Entries
begin

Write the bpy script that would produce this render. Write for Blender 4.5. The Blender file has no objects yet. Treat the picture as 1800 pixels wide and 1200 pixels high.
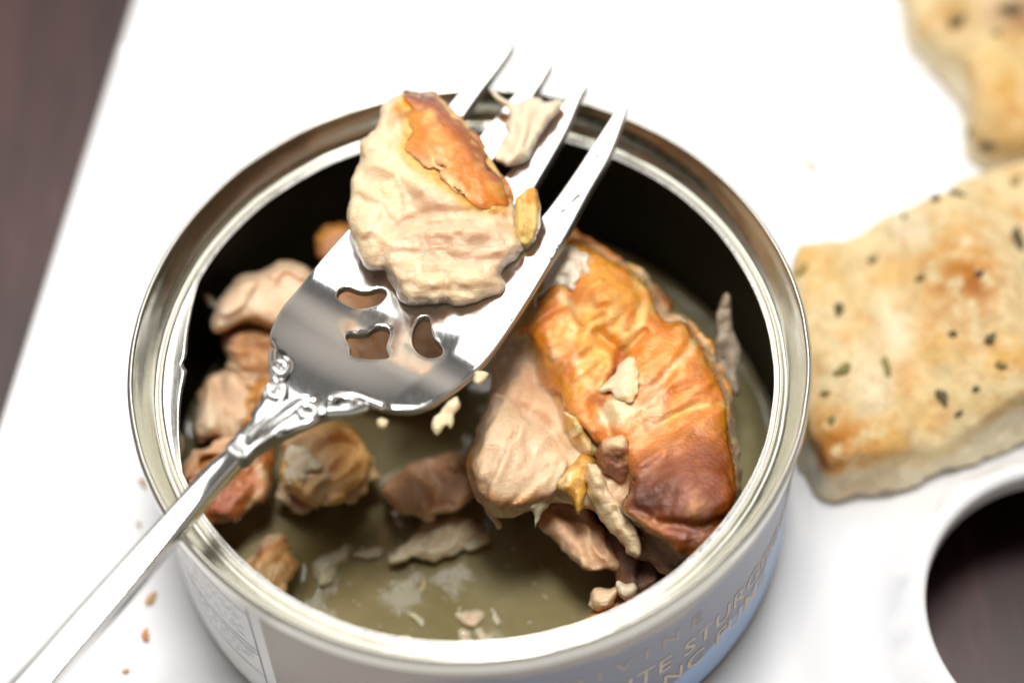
import bpy, math, random
import numpy as np
from mathutils import Vector, Matrix
from mathutils.geometry import delaunay_2d_cdt
from mathutils.bvhtree import BVHTree

random.seed(7)
S = 0.01                      # everything below is authored in centimetres
scene = bpy.context.scene
COL = scene.collection

# ------------------------------------------------------------------ camera
H = 3.35                      # height of the can
FPX, EL, DIST, ROLL, CX, CY = 3893.5, math.radians(56.47), 27.16, math.radians(-2.987), 823.87, 615.66
FW = np.array([0, math.cos(EL), -math.sin(EL)])
_r = np.array([1.0, 0, 0]); _u = np.cross(_r, FW)
RT = math.cos(ROLL) * _r + math.sin(ROLL) * _u
UP = -math.sin(ROLL) * _r + math.cos(ROLL) * _u
CAM = np.array([0, 0, H]) - DIST * (FW + RT * (CX - 900) / FPX - UP * (CY - 600) / FPX)
cd = bpy.data.cameras.new('camera')
cd.sensor_width = 36.0
cd.lens = FPX / 1800 * 36
cd.clip_start = 0.01; cd.clip_end = 50
cd.dof.use_dof = True
cd.dof.focus_distance = 27.15 * S
cd.dof.aperture_fstop = 7.0
cam = bpy.data.objects.new('camera', cd); COL.objects.link(cam)
M4 = Matrix(((RT[0], UP[0], -FW[0], CAM[0] * S), (RT[1], UP[1], -FW[1], CAM[1] * S), (RT[2], UP[2], -FW[2], CAM[2] * S), (0, 0, 0, 1)))
cam.matrix_world = M4
scene.camera = cam

# ------------------------------------------------------------------ world, lamps, exposure
world = bpy.data.worlds.new('World'); scene.world = world; world.use_nodes = True
bg = world.node_tree.nodes['Background']
wn = world.node_tree
_tc = wn.nodes.new('ShaderNodeTexCoord'); _sx = wn.nodes.new('ShaderNodeSeparateXYZ'); _rp = wn.nodes.new('ShaderNodeValToRGB')
wn.links.new(_tc.outputs['Generated'], _sx.inputs[0]); wn.links.new(_sx.outputs['Z'], _rp.inputs['Fac']); wn.links.new(_rp.outputs['Color'], bg.inputs['Color'])
_rp.color_ramp.elements[0].position = 0.26; _rp.color_ramp.elements[0].color = (0.62, 0.56, 0.49, 1)      # a dim warm room round the table, darker ceiling
_rp.color_ramp.elements[1].position = 0.52; _rp.color_ramp.elements[1].color = (0.14, 0.136, 0.13, 1)
bg.inputs['Strength'].default_value = 1.0

def area(name, loc, target, sx, sy, power, col):
    l = bpy.data.lights.new(name, 'AREA'); l.shape = 'RECTANGLE'; l.size = sx * S; l.size_y = sy * S
    l.energy = power; l.color = col
    o = bpy.data.objects.new(name, l); COL.objects.link(o)
    o.location = Vector(loc) * S
    o.rotation_euler = (Vector(target) - Vector(loc)).to_track_quat('-Z', 'Y').to_euler()
    return o
area('softbox', (-4, 21, 54), (-1, 0, 2), 50, 52, 2.7, (1.0, 0.985, 0.96))
area('overhead_lamp', (2, 3, 62), (0, 0, 1), 14, 14, 3.4, (1.0, 0.985, 0.965))

vs = scene.view_settings
vs.view_transform = 'Standard'; vs.look = 'None'; vs.exposure = -0.12; vs.gamma = 1
scene.render.engine = 'CYCLES'
scene.cycles.use_denoising = True
scene.cycles.max_bounces = 10; scene.cycles.transmission_bounces = 6
scene.cycles.caustics_reflective = False; scene.cycles.caustics_refractive = False
scene.cycles.sample_clamp_indirect = 6

# ------------------------------------------------------------------ picture <-> place helpers
def ray(p): return FW + RT * ((p[0] - 900) / FPX) - UP * ((p[1] - 600) / FPX)
def P(p, z):
    v = ray(p); return CAM + v * ((z - CAM[2]) / v[2])
def Pf(p, zf):                                    # on a height field z = zf(x, y)
    z = H
    for _ in range(12):
        q = P(p, z); z = zf(q[0], q[1])
    return P(p, z)
def proj(V):
    w = V - CAM; d = w @ FW
    return np.stack([900 + FPX * (w @ RT) / d, 600 - FPX * (w @ UP) / d], 1)
def sstep(a, b, x):
    t = np.clip((x - a) / (b - a), 0, 1); return t * t * (3 - 2 * t)

_tab = np.random.RandomState(3).rand(64, 64, 64).astype(np.float32) * 2 - 1
def vnoise(p):
    i = np.floor(p).astype(np.int32); f = (p - i).astype(np.float32); f = f * f * f * (f * (f * 6 - 15) + 10)
    i &= 63; j = (i + 1) & 63
    x0, y0, z0 = i[:, 0], i[:, 1], i[:, 2]; x1, y1, z1 = j[:, 0], j[:, 1], j[:, 2]
    fx, fy, fz = f[:, 0], f[:, 1], f[:, 2]
    def mx(a, b, t): return a + (b - a) * t
    c0 = mx(mx(_tab[x0, y0, z0], _tab[x1, y0, z0], fx), mx(_tab[x0, y1, z0], _tab[x1, y1, z0], fx), fy)
    c1 = mx(mx(_tab[x0, y0, z1], _tab[x1, y0, z1], fx), mx(_tab[x0, y1, z1], _tab[x1, y1, z1], fx), fy)
    return mx(c0, c1, fz)
def fbm(p, oct=3, seed=0.0):
    s = 0; a = 1; t = 0
    for k in range(oct):
        s = s + a * vnoise(p * (2.03 ** k) + seed * 7.31 + k * 11.7); t += a; a *= 0.5
    return s / t

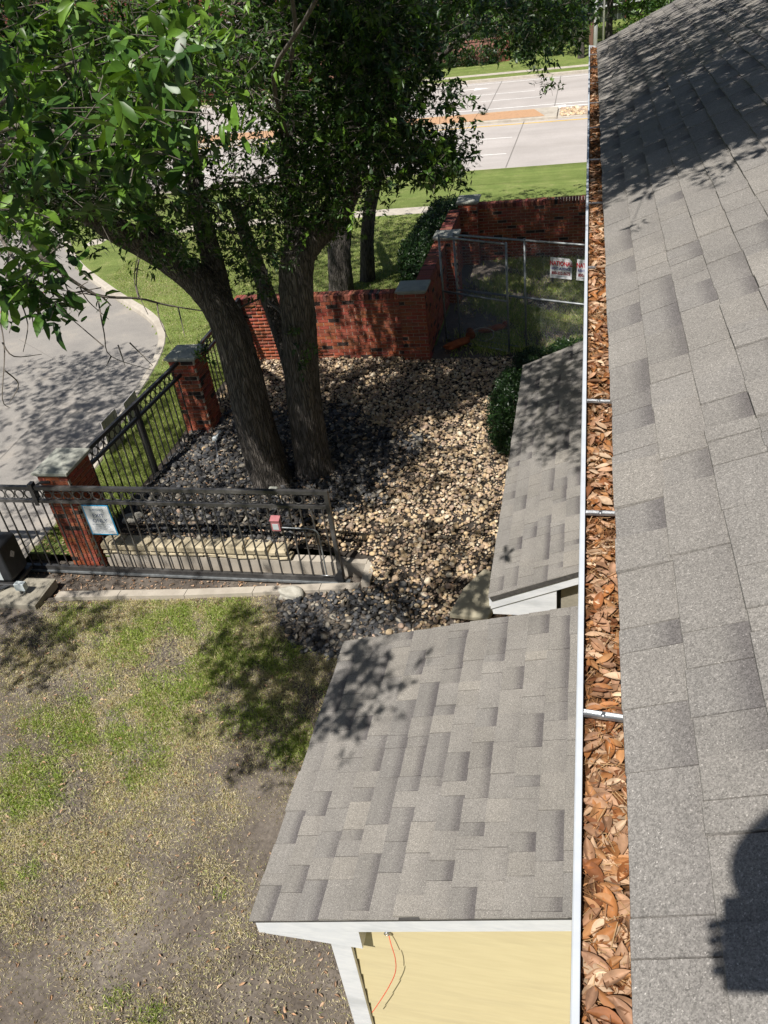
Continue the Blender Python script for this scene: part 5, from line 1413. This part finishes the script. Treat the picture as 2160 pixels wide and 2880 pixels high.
tree('oak_tree', 'upright oak beside the leaning one, sunlit bark at its fork', (-4.0, 10.2, .3),
     ([(-3.98, 10.22, .05), (-3.98, 10.2, .5), (-3.94, 10.2, 1.7), (-3.82, 10.2, 2.75), (-3.72, 10.2, 3.4), (-3.60, 10.28, 3.78), (-3.34, 10.5, 4.0), (-3.05, 10.9, 4.25), (-2.95, 11.5, 4.75), (-2.95, 12.1, 6.0)], [.42, .285, .245, .235, .225, .22, .19, .145, .12, .09]),
     [([(-3.75, 10.2, 3.35), (-3.74, 10.5, 3.95), (-3.85, 11.0, 4.6), (-3.8, 11.6, 5.8)], [.17, .15, .12, .08]),
      ([(-4.02, 10.25, .9), (-4.25, 10.7, 1.9), (-4.55, 11.1, 2.9), (-4.9, 11.4, 4.2)], [.13, .13, .12, .08])],
     ctr + sh2, size=.1)
# trees on the verge outside the wall
far1 = [cl(bough([(560, 0), (880, 0), (880, 150), (840, 330), (700, 340), (580, 250)], 18.5, 23, 800, .35, 8), .13)]
far2 = [cl(bough([(1000, 0), (1262, 0), (1255, 55), (1210, 95), (1120, 80), (1060, 55)], 14.5, 18.5, 480, .2, 9), .12), cl(bough([(900, 0), (1010, 0), (960, 80), (905, 110)], 14.5, 17, 260, .2, 9), .12), cl(bough([(780, 0), (1000, 0), (1270, 0), (1270, 40), (1150, 80), (1010, 100), (930, 150), (800, 300)], 19.0, 24, 900, .3, 8), .13),
        cl(bough([(1090, 50), (1170, 70), (1210, 150), (1195, 195), (1140, 160)], 19, 20, 70, .14, 5), .10)]
tree('oak_tree', 'rough-barked oak on the verge, seen between the upright trunk and the wall', (-5.52, 18.0, .2),
     ([(-5.55, 18, .0), (-5.52, 18, .5), (-5.45, 18, 1.2), (-5.3, 18.05, 1.9), (-5.1, 18.1, 2.7), (-4.9, 18.2, 4.0), (-4.9, 18.4, 6.0)], [.33, .28, .26, .25, .22, .2, .12]), [([(-5.1, 18.1, 2.7), (-5.8, 18.5, 4), (-6.5, 19, 5.4)], [.16, .12, .07])], far1, twig_len=.3)
tree('oak_tree', 'slim black-stemmed tree beyond the brick wall', (-5.1, 19.0, .2),
     ([(-5.14, 19, .0), (-5.08, 19, .6), (-5.02, 19, 1.2), (-4.86, 19, 1.9), (-4.62, 19, 2.6), (-4.3, 19, 3.6), (-4.1, 19.1, 5.2)], [.20, .175, .155, .15, .145, .12, .09]), [([(-4.3, 19, 3.6), (-3.4, 19.3, 4.6), (-2.2, 19.6, 5.3)], [.1, .08, .05])], far2, twig_len=.3)
# bare dead twigs in front of the drive
dt = tag(empty('dead_branch', at(60, 560, 4.6)), 'bare dark twigs hanging in front of the driveway at upper left', 'branch')
l = dt.location
mb = MB()
def tw(p, r0, r1): mb.tube(spline([at(*q) - l for q in p], 4), [r0 + (r1 - r0) * i / (4 * (len(p) - 1)) for i in range(4 * (len(p) - 1) + 1)], 5, jit=.15)
tw([(60, 520, 4.6), (95, 560, 4.6), (170, 615, 4.7), (220, 640, 4.75), (300, 645, 4.9), (365, 660, 5.0), (440, 672, 5.1)], .012, .004)
tw([(220, 640, 4.75), (240, 660, 4.8)], .006, .003)
for p in ([(95, 560), (70, 600), (40, 650), (20, 720)], [(95, 560), (95, 620), (110, 680)], [(130, 585), (100, 610), (60, 640), (10, 660)], [(170, 615), (190, 650), (235, 690)], [(210, 635), (225, 720), (240, 770), (330, 800)],
          [(300, 645), (290, 600), (300, 540)], [(340, 655), (345, 690), (370, 745)], [(385, 665), (400, 730)], [(300, 560), (295, 620), (320, 680)], [(0, 690), (10, 760), (5, 860), (20, 880)], [(5, 740), (30, 770), (90, 765)], [(10, 800), (40, 830), (20, 870)],
          [(255, 745), (270, 790)], [(280, 740), (330, 790)], [(240, 770), (230, 790)], [(130, 585), (150, 640), (150, 670)], [(40, 640), (60, 700), (50, 760)], [(60, 560), (30, 600), (5, 650)], [(20, 540), (10, 620), (0, 700)]):
    tw([(a, b_, 4.7 + .1 * math.sin(a)) for a, b_ in p], .0045, .0016)
mb.build('twig_wood', M['twig'], dt)

# ================================================================== HEDGES
def hedge(label, pts, n, size=.03, name='hedge', seed=0, stem=True):
    """pts: ellipsoids (centre, radii) filled with leaves near their skin"""
    c = np.array(pts[0][0]); o = tag(empty(name, (c[0], c[1], c[2] - pts[0][1][2])), label, 'hedge', None); l = np.array(o.location)
    P = []
    for cc, rr in pts:
        m = int(n * rr[0] * rr[1] / sum(r_[0] * r_[1] for _, r_ in pts))
        d = rng.normal(size=(m, 3)); d /= np.linalg.norm(d, axis=1)[:, None]; d = np.sign(d) * np.abs(d) ** .7
        rad = rng.uniform(.62, 1.02, m) + .07 * wob(d[:, 0] * 5 + cc[0], d[:, 1] * 5 + d[:, 2] * 4, 1)
        P.append(np.array(cc) + d * np.array(rr) * rad[:, None])
    P = np.concatenate(P); P = P[P[:, 2] > .15]; m = len(P)
    dv = rng.normal(size=(m, 3)) + np.array((0, 0, .5))
    T = np.array([(.013, .034, .009), (.018, .045, .011), (.010, .027, .008), (.028, .062, .014)])[rng.integers(0, 4, m)] * rng.uniform(.75, 1.25, m)[:, None]
    V, F, T = stamp(LEAF_B, P, frame_from(dv, rng.normal(size=(m, 3)) + np.array((0, 0, 1.2))), size * rng.uniform(.7, 1.3, m), T)
    f_ = new_obj('foliage', mesh_np('foliage', V - l, F, True, T), o, M['hedge']); f_['kind'] = 'stuff'
    mb = MB()
    for cc, rr in pts:
        for k in range(4):
            e = Vector(cc) + Vector((random.uniform(-.5, .5) * rr[0], random.uniform(-.5, .5) * rr[1], random.uniform(0, .5) * rr[2])) - Vector(l); mb.tube([(cc[0] - l[0], cc[1] - l[1], 0), e * .5 + Vector((cc[0] - l[0], cc[1] - l[1], 0)) * .5, e], [.02, .014, .006], 5)
    st = mb.build('stems', M['twig'], o); st['kind'] = 'stuff'
    return o
hedge('clipped dark green shrub beside the far side roof', [((-.95, 11.2, .72), (.44, .60, .50)), ((-.95, 11.95, .66), (.42, .50, .44))], 38000, .045, 'shrub')
hedge('low dark shrub at the foot of the chain-link fence', [((-.6, 13.45, .48), (.6, .5, .28)), ((-.1, 13.9, .48), (.5, .4, .28))], 24000, .045, 'shrub')
hedge('thick hedge outside the brick side wall', [((-3.75, 19.0, .68), (.52, .85, .58)), ((-3.62, 20.4, .72), (.55, .9, .58)), ((-3.5, 21.8, .72), (.55, .9, .58)), ((-3.6, 17.9, .55), (.4, .5, .45))], 42000, .07)
# ================================================================== ACROSS THE ROAD
fw = tag(empty('garden_wall', (-8.2, 57.4, .3)), 'pinkish brick garden wall across the road', 'brick wall')
mb = MB(); mb.box((-9, -.12, -.4), (2.75, .12, 1.10)); mb.build('wall_body', M['farpink'], fw)
mb = MB(); mb.box((-9.02, -.16, 1.102), (2.77, .16, 1.18)); mb.build('wall_coping', M['farpink'], fw)
mb = MB(); mb.box((2.78, -.3, -.4), (3.5, .4, 1.7)); mb.build('wall_end_pier', M['farwall'], fw)
bd = tag(empty('office_building', (-14.0, 58.9, .1), math.atan2(5.5, 8.7)), 'dark brick building with three white bands across the road', 'building')
mb = MB(); mb.box((-22, .25, -.3), (30, 9, 6.5)); mb.build('wall', M['farwall'], bd)
for z in (1.45, 2.28, 3.12, 4.0):
    mb = MB(); mb.box((-22, -.02, z), (30, .245, z + .09)); mb.build('white_band', M['white'], bd)
for z0, z1 in ((1.58, 2.24), (2.42, 3.08), (3.26, 3.96), (.5, 1.4)):
    for i in range(40):
        x = -21 + i * 1.27
        mb = MB(); mb.box((x + .07, .2, z0), (x + 1.2, .246, z1)); w_ = mb.build('window', M['windowglass'], bd)
        mb = MB(); mb.box((x + .6, .185, z0), (x + .65, .199, z1)); mb.build('mullion', M['galv_dull'], w_)
def far_tree(label, x, y, h, r, n, leaf=.28, trunk_r=.2, zc=None, pale=False, name='tree', lean=0.0):
    zc = zc or h * .62
    c = np.array((x, y, zc)); k = n // 9
    d = rng.normal(size=(k, 3)); d /= np.linalg.norm(d, axis=1)[:, None]
    c0 = c + d * (rng.random(k) ** .45)[:, None] * np.array((r, r, h - zc)); c0[:, 2] = np.maximum(c0[:, 2], zc - (h - zc) * .75)
    C = np.repeat(c0, 9, 0) + rng.normal(0, r * .11, (k * 9, 3))
    o = tree(name, label, (x, y, .1), ([(x, y, .0), (x + lean * .3, y, h * .15), (x + lean, y, h * .35), (x + lean, y, h * .6)], [trunk_r * 1.2, trunk_r, trunk_r * .85, trunk_r * .4]), [], [(C, c0, leaf, LEAF_B, 6)], 'trees across the road', limb_every=9, twigs=False)
    return o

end

Write out exactly the opening lines of the data, stopping after the line that holds "COL = scene.collection". Exclude pictures.

Answer for this exercise
Write the bpy script that would produce this render. Write for Blender 4.5. The Blender file has no objects yet. Treat the picture as 1800 pixels wide and 1200 pixels high.
import bpy, math, random
import numpy as np
from mathutils import Vector, Matrix
from mathutils.geometry import delaunay_2d_cdt
from mathutils.bvhtree import BVHTree

random.seed(7)
S = 0.01                      # everything below is authored in centimetres
scene = bpy.context.scene
COL = scene.collection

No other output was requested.